Saturday, April 30, 2016

almost magical

  I wish I could explain to you how it feels to not sleep, to toss and turn in the night. To set your alarm for 5:45 am and wake up 5 minutes before its scheduled to go off out of sheer excitement. To not shower, to dress quickly and practically in jeans and sneakers and old army jacket. To rush your family in the most passive aggressive way to the car. To wait for three hours for a maybe, full of hope and nauseous from nervousness.  To stand in line with a bunch of equally passive aggressive Pacific North-westerners that all would trample you if it meant getting in five minutes early.
  I went to an estate sale. A really really good estate sale. Possibly even the defining one in my surprisingly long career as an estate sale devotee.

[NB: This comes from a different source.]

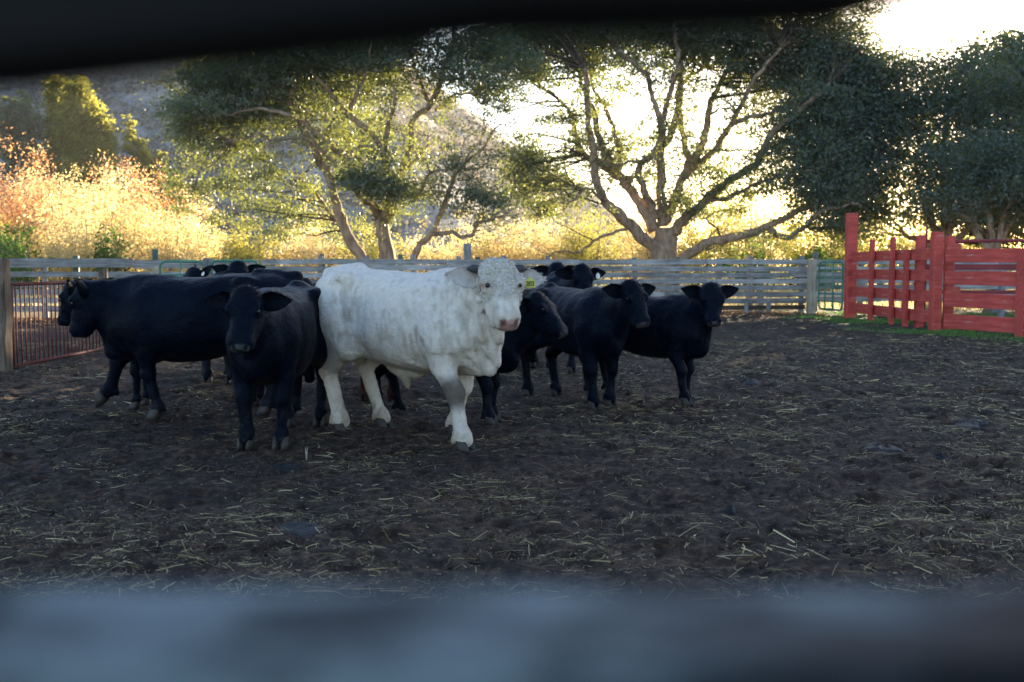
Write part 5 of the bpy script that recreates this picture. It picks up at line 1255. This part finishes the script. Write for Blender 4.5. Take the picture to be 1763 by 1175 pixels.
for a in [(250, 400, 0.9, 0.35, 1.6, -1.4), (420, 380, 1.0, 0.35, 1.6, -1.6), (330, 250, 0.9, 0.4, 1.5, -1.4), (560, 230, 1.0, 0.4, 1.4, -1.5), (760, 160, 1.2, 0.4, 1.4, -1.5), (1100, 170, 1.0, 0.4, 1.3, -1.3), (1580, 770, 0.6, 0.25, 1.5, -1.6), (260, 330, 1.05, 0.95), (400, 260, 1.2, 0.9), (330, 450, 1.2, 0.8), (480, 380, 1.2, 0.75), (210, 480, 0.6, 0.5), (560, 300, 1.4, 0.85), (420, 530, 1.0, 0.38),
          (350, 160, 1.1, 0.6), (560, 150, 1.5, 0.9), (760, 150, 1.6, 0.9), (950, 160, 1.5, 0.85), (1120, 130, 1.3, 0.8), (1250, 30, 1.4, 0.8), (700, 30, 2.0, 0.9), (1000, 10, 2.0, 0.9), (620, 400, 0.9, 0.4, 0.7),
          (860, 290, 0.95, 0.6, 0.6, 1.0), (650, 320, 1.0, 0.5, 0.8), (1000, 290, 0.9, 0.45, 0.7), (1180, 270, 0.8, 0.6, 0.8),
          (1350, 180, 1.0, 0.75, 0.9), (1500, 140, 1.0, 0.85, 0.9), (1610, 240, 0.9, 0.8, 0.9), (1690, 330, 0.6, 0.5, 0.8), (1430, 330, 0.5, 0.22, 0.6), (1560, 60, 1.2, 0.6), (1720, 150, 0.9, 0.8, 0.8),
          (1000, 680, 0.65, 0.42, 2.0, -1.4), (1100, 710, 0.9, 0.5, 2.2, -1.6), (1205, 740, 0.62, 0.5, 2.2, -1.4), (1125, 600, 0.45, 0.2, 0.9, -1), (1180, 830, 0.35, 0.35, 0.6, -0.8),
          (165, 700, 0.42, 0.65, 0.9, -0.5), (190, 800, 0.35, 0.45, 0.8, -0.5), (300, 720, 0.6, 0.55, 0.7), (330, 860, 0.4, 0.5, 0.5), (450, 690, 0.8, 0.5, 0.7), (600, 660, 0.8, 0.45, 0.7), (540, 790, 0.9, 0.5, 0.6, 0.8), (700, 840, 0.9, 0.5, 0.6, 1.0), (630, 930, 0.7, 0.35, 0.5, 0.8), (560, 580, 0.75, 0.35, 0.7), (760, 700, 0.5, 0.4, 0.6), (260, 600, 0.7, 0.35, 0.7), (880, 930, 0.5, 0.4, 0.4, 1.2), (480, 880, 0.4, 0.4, 0.4, 0.6),
          (1560, 760, 0.65, 0.33, 0.7, -1.2), (1660, 800, 0.65, 0.4, 0.7, -1.4), (1480, 830, 0.45, 0.28, 0.6, -1.2), (1600, 880, 0.5, 0.25, 0.6, -1.4),
          (900, 420, 1.2, 0.8, 0.5, 3.0), (820, 520, 0.8, 0.5, 0.5, 3.0), (990, 500, 0.8, 0.5, 0.45, 3.0), (700, 220, 2.0, 0.9, 0.5, 3.0), (400, 300, 1.6, 0.9, 0.5, 3.0), (1050, 380, 0.8, 0.5, 0.4, 2.6)]:
    B1(*a)
t.sprays(520, 30, 0.26, 2.8, 0.15)
t.done(M['oak_leaf'], 0.074, M['bark'])

# --- other evergreen oaks: trunk, random limbs, crown of overlapping clumps
def oak(label, x, y, blobs, trunk_h, r0, leafm, leaf=0.09, per=34, cs=0.34, dens=1.0, z=0.0, name='oak_tree', group=None, bark='bark', limbs=7, lean=0.0):
    t = Tree(name, label, x, y, 'tree', group, z); r_ = t.r
    top = np.array([lean, 0, trunk_h])
    t.limb([(0, 0, -0.3), (lean * 0.3, 0.05, trunk_h * 0.45), tuple(top)], r0, r0 * 0.6, seg=10)
    for b_ in blobs[:limbs]:
        c = np.array(b_[:3], float); m1 = top + (c - top) * 0.4 + r_.normal(0, 0.25, 3) - np.array([0, 0, 0.1]); m2 = top + (c - top) * 0.75 + r_.normal(0, 0.3, 3)
        t.limb([top - (0, 0, 0.2), m1, m2, c], r0 * 0.5, r0 * 0.10, wig=0.04)
    for (bx, by, bz, rx, ry, rz, *d) in blobs:
        k = int(52 * rx * rz * (0.5 + 0.5 * ry) * dens * (d[0] if d else 1)) + 3
        t.blob((bx, by, bz), (rx, ry, rz), k, per, cs, 0.55, 0.0, 0.16)
    return t.done(leafm, leaf, M[bark])
# right hand group
oak('dense dark oak standing behind the tall red post', 17.3, 42, [(-2.2, 0, 7.0, 2.0, 2.4, 1.4), (0, 0, 8.4, 2.2, 2.6, 1.5), (-1.2, -1, 5.2, 2.2, 2.4, 1.3), (1.2, -1, 6.6, 2.0, 2.4, 1.5), (0.6, -1.2, 4.2, 2.2, 2.4, 1.1), (-2.4, 0, 3.6, 1.7, 2, 0.9), (2.4, -0.5, 4.8, 1.7, 2.2, 1.2), (-3.2, 1, 8.9, 1.6, 2, 1.2, 1.7), (-4.4, 1, 9.8, 1.4, 2, 1.2, 1.6), (-1.6, 1, 7.6, 1.4, 2, 1.0, 1.5), (-3.8, 1, 8.0, 1.6, 2, 1.3, 1.5), (-3.4, 0, 5.6, 1.6, 2, 1.2), (-4.4, 0.5, 6.6, 1.5, 2, 1.1), (-4.6, 0.5, 4.4, 1.4, 2, 0.9), (-2.6, 0.5, 9.0, 1.5, 2, 1.0), (2.2, 0.5, 3.0, 1.6, 2.0, 0.8, 0.8)], 2.2, 0.34, M['dark_leaf'], 0.085)
oak('open crowned oak with the sun glinting through behind the red rails', 21.5, 46.5, [(0, 0, 7.6, 1.5, 1.8, 1.0, 0.9), (-1.2, 0, 6.2, 1.5, 1.8, 1.1, 0.9), (0.9, 0, 6.0, 1.4, 1.8, 0.9, 0.6), (0.4, 0, 8.6, 1.0, 1.3, 0.7, 0.7), (-0.3, 0.5, 4.4, 2.2, 2.2, 1.0), (1.8, 0, 4.4, 1.6, 1.8, 0.9, 0.8), (-1.0, 0, 8.0, 0.9, 1.2, 0.6, 0.8)], 2.6, 0.28, M['dark_leaf'], 0.085)
oak('tall dark oak rising at the right edge of the photo behind the pen', 20.6, 37.5, [(0, 0, 8.0, 1.5, 2.0, 1.4), (-0.3, 0, 6.2, 1.5, 2.0, 1.2), (1.2, 0, 9.6, 1.8, 2.0, 1.4), (1.6, 0, 7.2, 2.0, 2.2, 1.6), (-1.6, -0.5, 4.2, 1.8, 2.2, 0.95), (0.4, -0.5, 4.4, 1.9, 2.2, 1.1), (2.6, 0, 5.2, 2.0, 2.2, 1.4), (-2.2, -1, 3.1, 1.4, 1.6, 0.5, 0.7)], 2.3, 0.36, M['dark_leaf'], 0.082)
oak('short trunked oak with low drooping skirts above the red pipe rail', 17.0, 37.0, [(-1.6, -0.5, 3.7, 1.5, 1.8, 0.7, 0.8), (0.2, -0.5, 4.1, 1.6, 1.8, 0.8), (1.5, -0.5, 3.9, 1.4, 1.8, 0.8), (0.0, 0.5, 5.2, 1.8, 2.0, 0.9), (-1.2, 0.5, 5.0, 1.3, 1.6, 0.7)], 2.0, 0.30, M['dark_leaf'], 0.08)
off = [(27, 42, 1.1), (33, 47, 1.2), (26, 52, 1.2), (38, 41, 1.2), (31, 36, 1.0), (43, 50, 1.3), (36, 33, 1.1), (48, 44, 1.2)]  # out-of-view oaks, there to keep the low sun off the yard
for i, (x, y, s_) in enumerate(off):
    lab = 'unseen dark oak beyond the right edge, shading the yard'
    r_ = np.random.default_rng(900 + i); bl = []
    for q in range(11):
        bl.append((r_.normal(0, 2.2) * s_, r_.normal(0, 1.6) * s_, (2.6 + 8.0 * r_.uniform() ** 0.9) * s_, 2.1 * s_, 2.1 * s_, 1.35 * s_))
    oak(lab, x, y, bl, 2.4 * s_, 0.36, M['dark_leaf'], 0.15, 26, 0.45, 0.5, group='unseen oaks beyond the right edge shading the yard', limbs=5)
# trees on the foot of the hill at left
def hz_(x, y): return float(hill_h(np.array([x]), np.array([y]))[0])
def bigtree(label, x, y, w_, h_, leafm, seed, leaf=0.24, dens=1.0, name='oak_tree', nb=14, bark='bark'):
    r_ = np.random.default_rng(seed); bl = []
    for q in range(nb):
        u = r_.uniform(); a = r_.uniform(0, 6.28); rr = w_ * 0.5 * math.sqrt(r_.uniform()) * (1 - 0.55 * u)
        bl.append((rr * math.cos(a), rr * math.sin(a) * 0.8, h_ * (0.30 + 0.62 * u), w_ * 0.20, w_ * 0.20, h_ * 0.13))
    return oak(label, x, y, bl, h_ * 0.3, h_ * 0.035, leafm, leaf, 30, w_ * 0.055, 0.5 if w_ > 6 else 1.4, z=hz_(x, y) - 0.2, name=name, limbs=6, bark=bark) if dens == 1 else oak(label, x, y, bl, h_ * 0.3, h_ * 0.035, leafm, leaf, 30, w_ * 0.055, dens, z=hz_(x, y) - 0.2, name=name, limbs=6, bark=bark)
bigtree('large rounded olive green tree on the hill foot above the golden thicket', -35.6, 88, 5.0, 14.0, M['olive_leaf'], 5, 0.16, 0.9, nb=22)
bigtree('dark green tree with bare grey limbs at the far left on the hill foot', -41.2, 88, 5.5, 13.2, M['oak_leaf'], 6, 0.16, 0.45)
bigtree('olive tree half hidden left of the rounded olive tree', -38.6, 91, 4.0, 13.4, M['olive_leaf'], 26, 0.16, 0.8)
bigtree('small olive tree right of the rounded olive tree on the hill foot', -32.0, 90, 3.0, 11.0, M['olive_leaf'], 7, 0.16, 0.9)
bigtree('smallest olive tree beside the foot of the bare slope', -29.8, 89, 2.4, 9.6, M['olive_leaf'], 8, 0.16, 1.2)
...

  It was the home of a still-kicking 93 year old woman, according to her strangely accented neighbor who appeared in the line maybe an hour before the doors opened. She had excellent taste, sharing my passion for chenille bedspreads and Edwardian clothing. She had nothing but Edwardian clothing. I don't know how she got it, she is far too young have actually worn it during the era, maybe it was her mother's. I wish you could feel what it was like to walk into a room full of  Edwardian clothing. It is heaven. It is bliss. It is the type of excitement that make your body actually tremble. I bought way too much and now I'm in debt to my aunt. At the same time, it manages to feel like I didn't buy enough. You figure that out I can't. I mean I left with 3 dresses, 2 skirts, one blouse, a skirt slip, a 1940s head vase, a 1940s chenille blanket, and a cake plate + dome.
  Afterwards we went to the U-Distrct farmers' market and I ate my all-time favorite cinnamon roll (from Tall Grass Bakery) and there was an old french woman playing the accordion with a little velvet cloth on her lap.